A própria Ucrânia tornou-se o oitavo maior gastador militar do mundo em 2023, com os gastos militares a aumentarem 51% e a atingirem os 64,8 mil milhões de dólares em 2023, valor que o SIPRI estima equivaler a 59% das despesas militares da Rússia no mesmo ano. Este valor não inclui a ajuda militar recebida de mais de 30 países, que terá totalizado pelo menos 35 mil milhões de dólares e está contabilizada nos gastos dos países “doadores” onde pontificam os EUA, com 25,4 mil milhões, e o Reino Unido, enquanto à cabeça da UE surge a Alemanha.

Os gastos militares na Europa Central e Ocidental atingiram 407 mil milhões de dólares em 2023, um aumento de 10% em relação a 2022 e de 43% em relação a 2014.

Outra dimensão desta realidade é a transmitida pela Polónia cujos gastos militares cresceram 75% entre 2022 e 2023, elevando-se até aos 31,6 mil milhões de dólares, naquele que foi de longe o maior aumento anual registado por qualquer país europeu. As despesas militares polacas foram 181% mais elevadas em 2023 do que em 2014, mas o mais alarmante é que estas despesas foram parcialmente financiadas através de um mecanismo de financiamento extra-orçamental que não mereceu o menor reparo dos sempre zelosos e “frugais” burocratas europeus que, há pouco mais de uma década e em nome da necessidade de uns mal explicados princípios de equilíbrio financeiro, condenaram a uma sangria financeira as populações dos países do sul da Europa.
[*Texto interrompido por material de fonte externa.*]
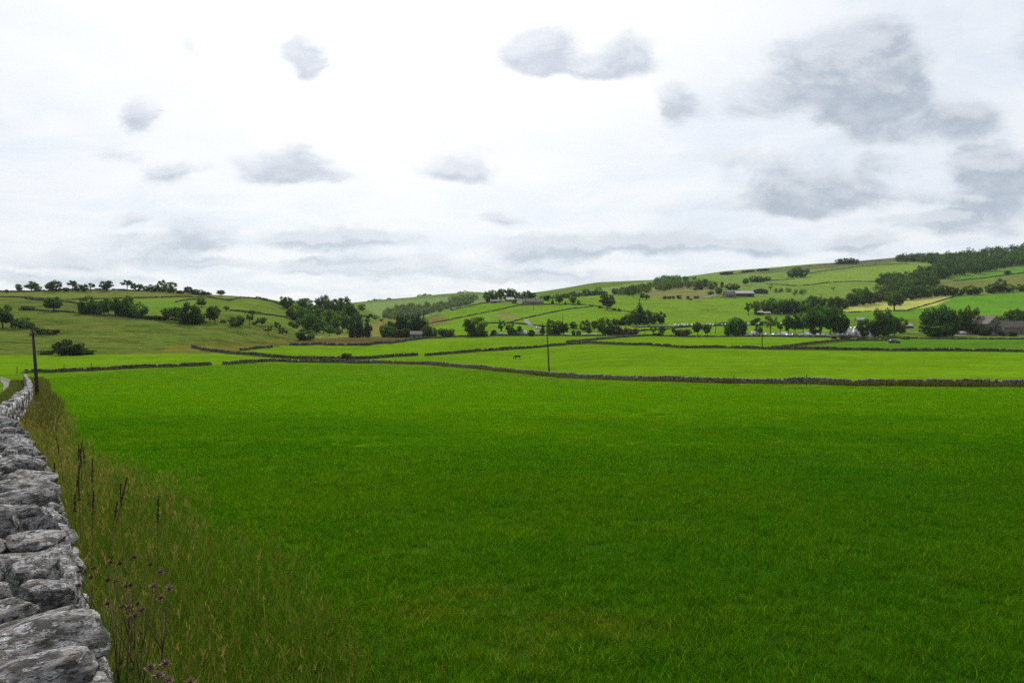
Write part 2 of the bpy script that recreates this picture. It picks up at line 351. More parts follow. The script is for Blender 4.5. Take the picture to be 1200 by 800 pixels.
# ------------------------------------------------------------------ the land
# control columns: photograph column -> nine knots (photograph row, distance in metres) walking away from the camera
LAND = {
    -400: [(446, 110), (425, 200), (400, 270), (372, 380), (355, 480), (347, 550), (340, 640), (358, 900), (365, 2500)],
    0:    [(440, 140), (416, 225), (398, 280), (378, 360), (358, 460), (348, 540), (341, 620), (358, 900), (365, 2500)],
    100:  [(435, 150), (415, 235), (398, 290), (371, 380), (359, 450), (348, 540), (339.5, 620), (358, 900), (365, 2500)],
    200:  [(430, 165), (413, 240), (400, 290), (377, 370), (362, 450), (350, 540), (341.5, 640), (360, 900), (366, 2500)],
    250:  [(428, 170), (413, 243), (402, 290), (382, 360), (366, 440), (354, 530), (346, 640), (362, 900), (366, 2500)],
    300:  [(428, 175), (410, 260), (400, 330), (388, 370), (372, 430), (356, 540), (349, 640), (364, 900), (366, 2500)],
    340:  [(427, 185), (405, 300), (398, 360), (393, 400), (385, 440), (366, 540), (355, 640), (366, 900), (364, 2500)],
    380:  [(426, 195), (403, 315), (396.5, 400), (393, 430), (388, 470), (373, 560), (361, 660), (372, 900), (361, 2400)],
    420:  [(426, 200), (403, 315), (397, 400), (395, 440), (390, 490), (376, 570), (360, 680), (371, 900), (357, 2300)],
    450:  [(427, 195), (402, 320), (397, 400), (395, 440), (389, 520), (382, 620), (374, 690), (375, 900), (354, 2300)],
    480:  [(428, 190), (411, 270), (397, 420), (395, 450), (390, 540), (383, 640), (378, 700), (378, 1000), (351, 2300)],
    520:  [(430, 185), (412, 265), (396, 420), (393, 450), (387, 520), (374, 620), (365, 700), (378, 1000), (347, 2300)],
    560:  [(433, 172), (412, 265), (394, 425), (391, 460), (380, 540), (368, 640), (355, 740), (372, 1000), (345, 2300)],
    600:  [(437, 160), (410, 270), (393, 430), (390, 460), (378, 540), (365, 640), (351, 760), (366, 1000), (349, 2200)],
    650:  [(442, 150), (406, 280), (393, 430), (391, 460), (375, 550), (360, 680), (350, 760), (356, 1000), (342, 1900)],
    700:  [(445, 135), (403, 290), (393, 430), (388, 470), (372, 570), (358, 690), (346, 850), (348, 1050), (334, 1900)],
    760:  [(447, 125), (403, 285), (393, 430), (386, 480), (374, 580), (357, 720), (343, 950), (338, 1200), (331, 1800)],
    800:  [(448, 120), (408, 270), (394, 430), (383, 500), (374, 590), (354, 760), (340, 980), (333, 1250), (326.5, 1700)],
    850:  [(449, 116), (408, 265), (394, 430), (382, 520), (372, 600), (347, 850), (335, 1050), (325, 1300), (319, 1600)],
    900:  [(449.5, 112), (409, 262), (394, 430), (384, 500), (370, 620), (348, 850), (333, 1050), (320, 1350), (315, 1600)],
    950:  [(450, 108), (409, 262), (395, 430), (386, 500), (368, 640), (350, 820), (332, 1050), (317, 1350), (310.5, 1600)],
    1000: [(451, 106), (410, 260), (396, 430), (385, 520), (368, 650), (350, 820), (330, 1050), (315, 1350), (307.5, 1600)],
    1050: [(451.5, 102), (411, 257), (397, 420), (385, 510), (366, 650), (348, 820), (326, 1050), (311, 1350), (303, 1600)],
    1100: [(452, 100), (411, 255), (398, 410), (385, 500), (362, 660), (343, 820), (320, 1050), (306, 1350), (299, 1600)],
    1200: [(453, 95), (412, 250), (398, 390), (385, 470), (360, 650), (338, 820), (317, 1050), (301, 1350), (295, 1600)],
    1600: [(460, 80), (414, 240), (399, 380), (385, 460), (350, 640), (325, 820), (302, 1050), (284, 1350), (275, 1600)],
}
LK = sorted(LAND); LP = np.array([[k[0] for k in LAND[p]] for p in LK]); LY = np.array([[k[1] for k in LAND[p]] for p in LK])
NEAR_Y = np.array([0.5, 1, 2, 4, 7, 12, 20, 32, 48, 64])
def near_z(Y): return -(2.2 + 0.075 * Y / (1 + Y / 400.0))

def pchip(xk, yk, x):
    h = np.diff(xk); d = np.diff(yk) / h; m = np.zeros_like(yk)
    for i in range(1, len(xk) - 1):
        if d[i - 1] * d[i] > 0:
            w1 = 2 * h[i] + h[i - 1]; w2 = h[i] + 2 * h[i - 1]
            m[i] = (w1 + w2) / (w1 / d[i - 1] + w2 / d[i])
    m[0] = d[0]; m[-1] = d[-1]
    i = np.clip(np.searchsorted(xk, x) - 1, 0, len(h) - 1); t = (x - xk[i]) / h[i]
    return ((1 + 2 * t) * (1 - t) ** 2 * yk[i] + t * (1 - t) ** 2 * h[i] * m[i] + t * t * (3 - 2 * t) * yk[i + 1] + t * t * (t - 1) * h[i] * m[i + 1])

GY = np.exp(np.linspace(math.log(0.8), math.log(2900), 540))
u_in = np.linspace(-0.82, 0.82, 400)
th_in = np.arctan(u_in)
TH_E = math.atan(1.25)
th_mid = np.linspace(math.atan(0.82), TH_E, 18)[1:]
th_out = np.linspace(TH_E, PI, 40)[1:]
GTH = np.concatenate([-th_out[::-1], -th_mid[::-1], th_in, th_mid, th_out])
GS = (1.0 / np.cos(np.clip(np.abs(GTH), 0, TH_E))) * (1 - 0.45 * sstep(TH_E, TH_E + 0.5, np.abs(GTH)))
def profile(th):
    c = min(max(th, -TH_E), TH_E); px = 600 + FPX * math.tan(c)
    rows = np.array([np.interp(px, LK, LP[:, k]) for k in range(9)]); Ys = np.array([np.interp(px, LK, LY[:, k]) for k in range(9)])
    zs = np.tan(np.arctan((400 - rows) / FPX) - PITCH) * Ys
    yk = np.concatenate([NEAR_Y[NEAR_Y < Ys[0] * 0.75], Ys, [4200, 7000]])
    nz = near_z(NEAR_Y[NEAR_Y < Ys[0] * 0.75])
    zk = np.concatenate([nz, zs, [min(zs[-1] * 0.6, 40), 0]])
    z = pchip(np.log(yk), zk, np.log(GY))
    back = sstep(TH_E + 0.1, 2.2, abs(th))
    return z * (1 - back) + (-2.2 + np.minimum(GY * 0.02, 60)) * back
GZ = np.array([profile(t) for t in GTH])               # columns x rows
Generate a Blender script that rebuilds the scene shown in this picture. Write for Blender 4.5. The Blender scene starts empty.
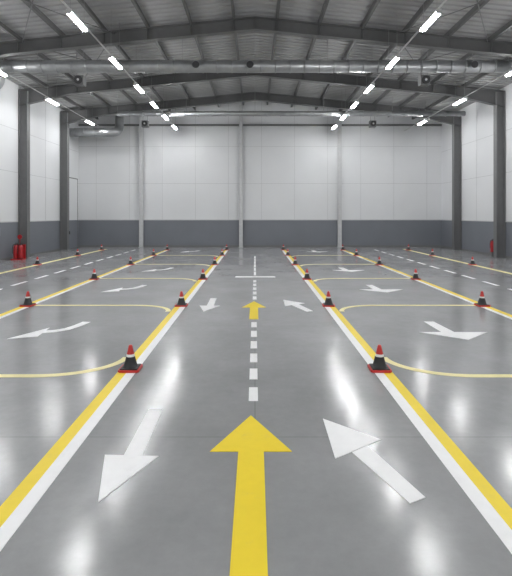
import bpy, math, random
from mathutils import Vector
random.seed(3)
scene = bpy.context.scene
scene.view_settings.view_transform = 'Standard'
XL, XR = -12.1, 12.8      # side walls
YB, YF = 30.9, -6.0       # back wall / unseen end behind camera, left open for world fill light
RZ = 10.05                # roof ridge underside
SL = 0.1                  # roof slope
def roof_z(x): return RZ - SL*abs(x)

# ------------------------------------------------ materials
def base_mat(name):
    m = bpy.data.materials.new(name); m.use_nodes = True
    nt = m.node_tree
    return m, nt, nt.nodes['Principled BSDF']
def mat(name, col, rough=0.5, metal=0.0, var=0.06, scale=6.0, bump=0.0, spec=0.5, wear=0.0):
    m, nt, b = base_mat(name)
    tc = nt.nodes.new('ShaderNodeTexCoord')
    n = nt.nodes.new('ShaderNodeTexNoise'); n.inputs['Scale'].default_value = scale
    n.inputs['Detail'].default_value = 5
    nt.links.new(tc.outputs['Object'], n.inputs['Vector'])
    r = nt.nodes.new('ShaderNodeValToRGB')
    r.color_ramp.elements[0].position = .3; r.color_ramp.elements[1].position = .7
    r.color_ramp.elements[0].color = [c*(1-var) for c in col]+[1]
    r.color_ramp.elements[1].color = [min(1, c*(1+var)) for c in col]+[1]
    nt.links.new(n.outputs['Fac'], r.inputs['Fac'])
    out = r.outputs['Color']
    if wear:
        n2 = nt.nodes.new('ShaderNodeTexNoise'); n2.inputs['Scale'].default_value = 3.5
        n2.inputs['Detail'].default_value = 10; n2.inputs['Roughness'].default_value = .8
        nt.links.new(tc.outputs['Object'], n2.inputs['Vector'])
        w = nt.nodes.new('ShaderNodeMapRange'); w.inputs['From Min'].default_value = .56; w.inputs['From Max'].default_value = .72
        w.inputs['To Max'].default_value = wear
        nt.links.new(n2.outputs['Fac'], w.inputs['Value'])
        x = nt.nodes.new('ShaderNodeMix'); x.data_type='RGBA'
        nt.links.new(w.outputs['Result'], x.inputs[0]); nt.links.new(out, x.inputs[6])
        x.inputs[7].default_value = (.35,.35,.34,1); out = x.outputs[2]
    nt.links.new(out, b.inputs['Base Color'])
    b.inputs['Roughness'].default_value = rough
    b.inputs['Metallic'].default_value = metal
    b.inputs['Specular IOR Level'].default_value = spec
    return m
def emis(name, col, s):
    m, nt, b = base_mat(name)
    b.inputs['Base Color'].default_value = (.9,.9,.9,1)
    b.inputs['Emission Color'].default_value = col+(1,)
    b.inputs['Emission Strength'].default_value = s
    return m

M_white = mat('white_road_paint', (.92,.92,.92), .38, var=.02, scale=9, spec=.4, wear=.15)
M_yellow = mat('yellow_road_paint', (.92,.70,.045), .42, var=.02, scale=9, spec=.3, wear=.15)
M_pyellow = mat('pale_yellow_road_paint', (.90,.81,.42), .42, var=.03, scale=7, spec=.3, wear=.15)
M_wall = mat('white_wall_panel', (.695,.705,.715), .5, var=.02, scale=.6)
M_seam = mat('panel_seam', (.48,.485,.49), .6)
M_dado = mat('grey_wall_panel', (.18,.192,.215), .5, var=.04, scale=.8)
M_steel = mat('grey_painted_steel', (.165,.166,.168), .5, var=.05)
M_rafter = mat('rafter_steel', (.115,.116,.116), .5, var=.05)
M_post = mat('light_painted_post', (.54,.545,.55), .5)
M_duct = mat('galvanised_duct', (.36,.37,.375), .38, metal=.6, var=.12, scale=3)
M_dark = mat('dark_metal', (.04,.04,.042), .45)
M_house = mat('lamp_housing', (.55,.55,.55), .4)
M_red = mat('red_enamel', (.42,.02,.025), .35)
M_cred = mat('cone_red', (.55,.035,.03), .5)
M_cblk = mat('cone_black', (.018,.018,.02), .5)
M_cwht = mat('cone_reflective_white', (.85,.85,.83), .4)
M_wire = mat('steel_wire', (.3,.3,.3), .4, metal=.5)
M_tube = emis('lamp_tube', (.985,.99,1), 128)

# floor concrete
M_floor, nt, b = base_mat('polished_concrete')
tc = nt.nodes.new('ShaderNodeTexCoord')
n1 = nt.nodes.new('ShaderNodeTexNoise'); n1.inputs['Scale'].default_value=.7; n1.inputs['Detail'].default_value=9; n1.inputs['Roughness'].default_value=.65
n2 = nt.nodes.new('ShaderNodeTexNoise'); n2.inputs['Scale'].default_value=9; n2.inputs['Detail'].default_value=8; n2.inputs['Roughness'].default_value=.7
nt.links.new(tc.outputs['Object'], n1.inputs['Vector']); nt.links.new(tc.outputs['Object'], n2.inputs['Vector'])
r = nt.nodes.new('ShaderNodeValToRGB')
r.color_ramp.elements[0].position=.32; r.color_ramp.elements[0].color=(.285,.288,.292,1)
r.color_ramp.elements[1].position=.68; r.color_ramp.elements[1].color=(.35,.353,.358,1)
nt.links.new(n1.outputs['Fac'], r.inputs['Fac'])
r2 = nt.nodes.new('ShaderNodeValToRGB')
r2.color_ramp.elements[0].position=.3; r2.color_ramp.elements[0].color=(.92,.92,.92,1)
r2.color_ramp.elements[1].position=.65; r2.color_ramp.elements[1].color=(1.0,1.0,1.0,1)
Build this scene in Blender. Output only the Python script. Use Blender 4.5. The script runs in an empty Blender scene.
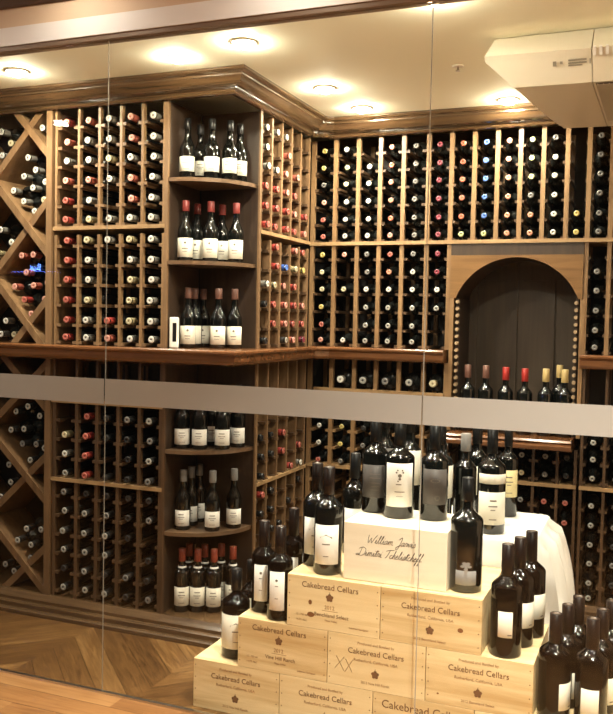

Em resumo; os biliões de dólares mundialmente alocados a gastos militares não podem ser entendidos como absoluto desperdício (as encomendas que trazem ao sector industrial sempre têm algum reflexo positivo na criação de emprego e na distribuição de rendimento dela resultante, nem alguma vez será possível abdicar completamente de forças armadas e do respectivo equipamento pois sempre haverá alguma forma de conflito algures no Mundo), mas podemos (e devemos) questionar a lógica económico-financeira do actual modelo de capitalismo financeirizado que garante recursos ilimitados para o complexo militar-industrial ou para o sector financeiro, enquanto resiste à atribuição de fundos para resolver questões globais, como a saúde ou a fome, sempre preteridas na teia de interesses onde o lucro se sobrepõe a tudo e a todos.